The listing beneath should be written out in full, exactly as shown.
:: DATA TO USE ::
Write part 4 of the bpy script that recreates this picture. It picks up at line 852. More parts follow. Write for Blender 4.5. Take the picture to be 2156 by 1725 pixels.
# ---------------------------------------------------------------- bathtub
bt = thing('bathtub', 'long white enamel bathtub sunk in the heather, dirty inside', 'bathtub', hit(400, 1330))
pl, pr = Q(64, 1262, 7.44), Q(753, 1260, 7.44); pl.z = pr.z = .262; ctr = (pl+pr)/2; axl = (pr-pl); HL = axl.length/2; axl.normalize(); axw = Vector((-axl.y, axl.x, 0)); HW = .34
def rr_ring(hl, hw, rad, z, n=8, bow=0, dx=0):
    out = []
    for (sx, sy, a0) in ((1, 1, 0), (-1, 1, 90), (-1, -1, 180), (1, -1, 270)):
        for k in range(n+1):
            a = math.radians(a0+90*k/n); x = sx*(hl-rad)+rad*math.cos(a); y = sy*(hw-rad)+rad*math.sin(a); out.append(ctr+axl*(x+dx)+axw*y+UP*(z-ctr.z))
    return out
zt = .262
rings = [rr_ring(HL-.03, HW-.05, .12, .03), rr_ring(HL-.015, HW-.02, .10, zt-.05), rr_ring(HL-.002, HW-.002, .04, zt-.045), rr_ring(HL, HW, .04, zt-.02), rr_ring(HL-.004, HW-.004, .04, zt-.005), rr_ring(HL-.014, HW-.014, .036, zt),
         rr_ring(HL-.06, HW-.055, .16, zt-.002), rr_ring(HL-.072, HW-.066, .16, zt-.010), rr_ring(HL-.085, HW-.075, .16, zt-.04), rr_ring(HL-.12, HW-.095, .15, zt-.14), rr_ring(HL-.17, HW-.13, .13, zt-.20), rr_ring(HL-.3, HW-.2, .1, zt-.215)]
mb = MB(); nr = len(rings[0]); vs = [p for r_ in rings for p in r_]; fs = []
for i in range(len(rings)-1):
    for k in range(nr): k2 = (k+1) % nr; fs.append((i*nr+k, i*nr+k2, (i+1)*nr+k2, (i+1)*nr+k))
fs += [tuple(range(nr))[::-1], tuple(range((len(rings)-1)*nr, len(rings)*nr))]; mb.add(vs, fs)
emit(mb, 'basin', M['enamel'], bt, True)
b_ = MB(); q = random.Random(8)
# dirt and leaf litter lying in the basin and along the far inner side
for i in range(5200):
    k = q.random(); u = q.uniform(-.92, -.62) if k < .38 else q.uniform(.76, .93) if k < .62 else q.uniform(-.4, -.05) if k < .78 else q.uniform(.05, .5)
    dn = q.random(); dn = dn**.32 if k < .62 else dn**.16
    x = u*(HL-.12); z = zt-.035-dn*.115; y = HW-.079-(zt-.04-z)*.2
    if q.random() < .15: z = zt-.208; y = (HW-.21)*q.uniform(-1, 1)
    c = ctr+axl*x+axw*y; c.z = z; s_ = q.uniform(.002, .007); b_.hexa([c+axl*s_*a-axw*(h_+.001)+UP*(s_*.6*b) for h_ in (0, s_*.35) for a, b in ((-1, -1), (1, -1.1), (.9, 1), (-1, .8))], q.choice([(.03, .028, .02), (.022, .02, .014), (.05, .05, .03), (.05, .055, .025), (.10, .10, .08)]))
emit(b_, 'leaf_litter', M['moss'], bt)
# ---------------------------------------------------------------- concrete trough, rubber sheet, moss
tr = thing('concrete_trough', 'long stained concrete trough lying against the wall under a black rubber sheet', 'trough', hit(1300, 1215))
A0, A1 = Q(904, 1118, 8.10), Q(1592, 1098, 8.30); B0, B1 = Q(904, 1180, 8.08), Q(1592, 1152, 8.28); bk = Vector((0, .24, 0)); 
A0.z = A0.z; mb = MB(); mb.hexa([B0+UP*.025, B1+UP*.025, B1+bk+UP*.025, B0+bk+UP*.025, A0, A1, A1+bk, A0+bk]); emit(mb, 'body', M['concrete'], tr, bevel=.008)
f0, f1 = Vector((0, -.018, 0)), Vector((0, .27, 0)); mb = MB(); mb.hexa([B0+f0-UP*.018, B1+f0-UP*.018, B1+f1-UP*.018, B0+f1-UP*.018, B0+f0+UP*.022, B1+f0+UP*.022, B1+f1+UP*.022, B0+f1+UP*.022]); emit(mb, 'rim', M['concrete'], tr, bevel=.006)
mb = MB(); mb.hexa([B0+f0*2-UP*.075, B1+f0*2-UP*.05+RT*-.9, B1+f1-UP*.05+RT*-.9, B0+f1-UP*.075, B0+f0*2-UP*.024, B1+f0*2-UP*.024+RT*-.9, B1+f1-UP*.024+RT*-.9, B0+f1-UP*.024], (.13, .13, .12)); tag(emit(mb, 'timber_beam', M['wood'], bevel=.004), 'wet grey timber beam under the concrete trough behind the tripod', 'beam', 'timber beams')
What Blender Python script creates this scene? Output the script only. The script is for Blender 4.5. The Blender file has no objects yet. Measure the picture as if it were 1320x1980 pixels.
:::
--- OUTPUT OF THE TASK ---
Write part 4 of the bpy script that recreates this picture. It picks up at line 852. More parts follow. Write for Blender 4.5. Take the picture to be 2156 by 1725 pixels.
# ---------------------------------------------------------------- bathtub
bt = thing('bathtub', 'long white enamel bathtub sunk in the heather, dirty inside', 'bathtub', hit(400, 1330))
pl, pr = Q(64, 1262, 7.44), Q(753, 1260, 7.44); pl.z = pr.z = .262; ctr = (pl+pr)/2; axl = (pr-pl); HL = axl.length/2; axl.normalize(); axw = Vector((-axl.y, axl.x, 0)); HW = .34
def rr_ring(hl, hw, rad, z, n=8, bow=0, dx=0):
    out = []
    for (sx, sy, a0) in ((1, 1, 0), (-1, 1, 90), (-1, -1, 180), (1, -1, 270)):
        for k in range(n+1):
            a = math.radians(a0+90*k/n); x = sx*(hl-rad)+rad*math.cos(a); y = sy*(hw-rad)+rad*math.sin(a); out.append(ctr+axl*(x+dx)+axw*y+UP*(z-ctr.z))
    return out
zt = .262
rings = [rr_ring(HL-.03, HW-.05, .12, .03), rr_ring(HL-.015, HW-.02, .10, zt-.05), rr_ring(HL-.002, HW-.002, .04, zt-.045), rr_ring(HL, HW, .04, zt-.02), rr_ring(HL-.004, HW-.004, .04, zt-.005), rr_ring(HL-.014, HW-.014, .036, zt),
         rr_ring(HL-.06, HW-.055, .16, zt-.002), rr_ring(HL-.072, HW-.066, .16, zt-.010), rr_ring(HL-.085, HW-.075, .16, zt-.04), rr_ring(HL-.12, HW-.095, .15, zt-.14), rr_ring(HL-.17, HW-.13, .13, zt-.20), rr_ring(HL-.3, HW-.2, .1, zt-.215)]
mb = MB(); nr = len(rings[0]); vs = [p for r_ in rings for p in r_]; fs = []
for i in range(len(rings)-1):
    for k in range(nr): k2 = (k+1) % nr; fs.append((i*nr+k, i*nr+k2, (i+1)*nr+k2, (i+1)*nr+k))
fs += [tuple(range(nr))[::-1], tuple(range((len(rings)-1)*nr, len(rings)*nr))]; mb.add(vs, fs)
emit(mb, 'basin', M['enamel'], bt, True)
b_ = MB(); q = random.Random(8)
# dirt and leaf litter lying in the basin and along the far inner side
for i in range(5200):
    k = q.random(); u = q.uniform(-.92, -.62) if k < .38 else q.uniform(.76, .93) if k < .62 else q.uniform(-.4, -.05) if k < .78 else q.uniform(.05, .5)
    dn = q.random(); dn = dn**.32 if k < .62 else dn**.16
    x = u*(HL-.12); z = zt-.035-dn*.115; y = HW-.079-(zt-.04-z)*.2
    if q.random() < .15: z = zt-.208; y = (HW-.21)*q.uniform(-1, 1)
    c = ctr+axl*x+axw*y; c.z = z; s_ = q.uniform(.002, .007); b_.hexa([c+axl*s_*a-axw*(h_+.001)+UP*(s_*.6*b) for h_ in (0, s_*.35) for a, b in ((-1, -1), (1, -1.1), (.9, 1), (-1, .8))], q.choice([(.03, .028, .02), (.022, .02, .014), (.05, .05, .03), (.05, .055, .025), (.10, .10, .08)]))
emit(b_, 'leaf_litter', M['moss'], bt)
# ---------------------------------------------------------------- concrete trough, rubber sheet, moss
tr = thing('concrete_trough', 'long stained concrete trough lying against the wall under a black rubber sheet', 'trough', hit(1300, 1215))
A0, A1 = Q(904, 1118, 8.10), Q(1592, 1098, 8.30); B0, B1 = Q(904, 1180, 8.08), Q(1592, 1152, 8.28); bk = Vector((0, .24, 0)); 
A0.z = A0.z; mb = MB(); mb.hexa([B0+UP*.025, B1+UP*.025, B1+bk+UP*.025, B0+bk+UP*.025, A0, A1, A1+bk, A0+bk]); emit(mb, 'body', M['concrete'], tr, bevel=.008)
f0, f1 = Vector((0, -.018, 0)), Vector((0, .27, 0)); mb = MB(); mb.hexa([B0+f0-UP*.018, B1+f0-UP*.018, B1+f1-UP*.018, B0+f1-UP*.018, B0+f0+UP*.022, B1+f0+UP*.022, B1+f1+UP*.022, B0+f1+UP*.022]); emit(mb, 'rim', M['concrete'], tr, bevel=.006)
mb = MB(); mb.hexa([B0+f0*2-UP*.075, B1+f0*2-UP*.05+RT*-.9, B1+f1-UP*.05+RT*-.9, B0+f1-UP*.075, B0+f0*2-UP*.024, B1+f0*2-UP*.024+RT*-.9, B1+f1-UP*.024+RT*-.9, B0+f1-UP*.024], (.13, .13, .12)); tag(emit(mb, 'timber_beam', M['wood'], bevel=.004), 'wet grey timber beam under the concrete trough behind the tripod', 'beam', 'timber beams')
What Blender Python script creates this scene? Output the script only. The script is for Blender 4.5. The Blender file has no objects yet. Measure the picture as if it were 1320x1980 pixels.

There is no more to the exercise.